◇渋谷真コラム「龍の背に乗って」

◇17日 DeNA2―1中日(横浜)

 涌井、DeNA・東ともに尻上がり。1回から試合は動いたが、その得失点だけで試合の決着がついた。涌井は1回に2点を失い、2回までに6安打。正直、121・50という数字が僕の頭をちらついていた。

 5月1日のバンテリンドームでの対戦で、自己最短の2/3イニングを9失点という衝撃のノックアウトを食らっていた。DeNAとの対戦防御率が121・50。しかし、悪夢は再現されなかった。2回の1死満塁をオースティンの投ゴロ併殺打で切り抜けてからは、11人連続凡退。6回は牧の四球に敬遠と暴投で2死二、三塁のピンチを招いたが、追加点を許さなかった。

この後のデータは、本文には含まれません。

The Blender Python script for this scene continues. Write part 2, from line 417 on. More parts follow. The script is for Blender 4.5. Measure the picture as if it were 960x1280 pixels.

 涌井自身が語ったように、惜しむらくは1回に牧、宮崎に浴びた2者連続の二塁打。いずれも浮いたスライダーをたたかれた。僕が試合後に聞いたのは木下。彼もまた、この再戦に期するものがあったはずだ。5月1日に先発マスクをかぶり、2回の守備からベンチに下げられている。

 「1回はカウント負けしてしまって、立ち上がる前に打たれた感じになりましたが、途中からは配球を変えたというよりは予定通りに攻めたつもりです」

 木下はこう話したが、球種の割合は明らかに変わっていた。スライダーを減らし、連続で打ち取った11人のうち6人はカーブから入った。最も遅い球種を見せ、最も速いストレートで押した。「ゾーンで勝負」の鉄則は崩さず、緩急での揺さぶりは確かに効いていた。

 前回の対戦からDeNA打線は大きく変わっている。1番は桑原から蝦名に変わり、筒香が加わり、オースティンが戻ってきた。実績や長打力は格段に上がっているが、「ゾーンで勝負」は十分に通じると実証された。球場の狭さや各打者の威圧感を恐れる必要はないということだ。

 慎重さが過ぎて窮屈な投球になれば、DeNA打線の思うつぼ。打たれた1回よりも、抑えた3回以降にこそ答えがあると思いたい。